When the program encounters an opening paren, it places the 2-bit representation of the paren where shift points to. It does this by combining two bit patterns using the bitwise OR operator (|). In the default case, shift is immediately reduced by 2. This is equivalent to top = stack.pop (). Then the program checks whether the top number is still needed or can be discarded.

The shift variable is set to 6 if we pop the stack. This ensures the next bit-pattern is placed in the most significant 2 bits of the number. To check whether the parens match, we perform a mask on the number. The mask is the opening paren we are looking for.

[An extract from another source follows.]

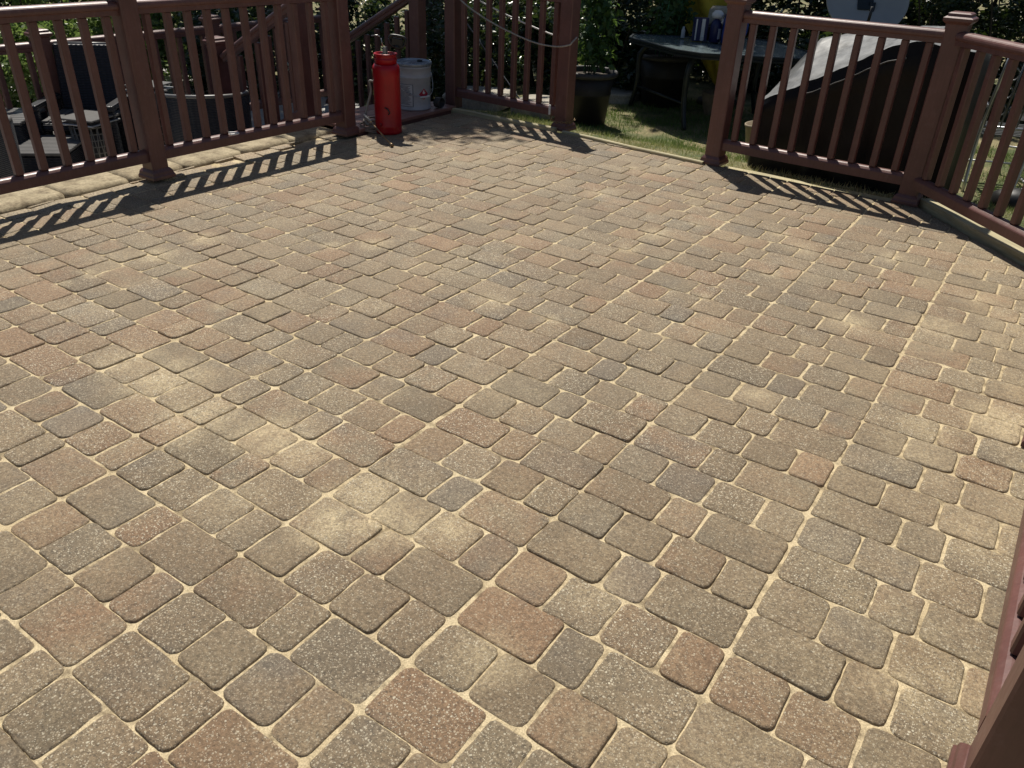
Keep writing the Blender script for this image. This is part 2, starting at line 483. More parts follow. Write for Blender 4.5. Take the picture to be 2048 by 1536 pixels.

If the loop terminates without errors, then we check if we have matched all opening parens with their lovers by checking that the stack contains a single number and that shift is 0.

Notes

I used to zero-out the opening paren's bit-pattern when it was matched using this line of code: stack[len(stack)-1] &^= kind << shift. It was redundant. Just overwrite the number. shift is guiding you anyways.
The solution beats 98.52% (using 3.95 MB) of solutions in memory consumption. Not always; sometimes it uses 4.14 MB, which beats 63.49% of solutions. The difference is small, but the change in percentage is big.

Experienced programmers might see a lot of other opportunities for improvement or even different ways of solving this problem.

It was a fun bit-packing exercise.

Have a nice day.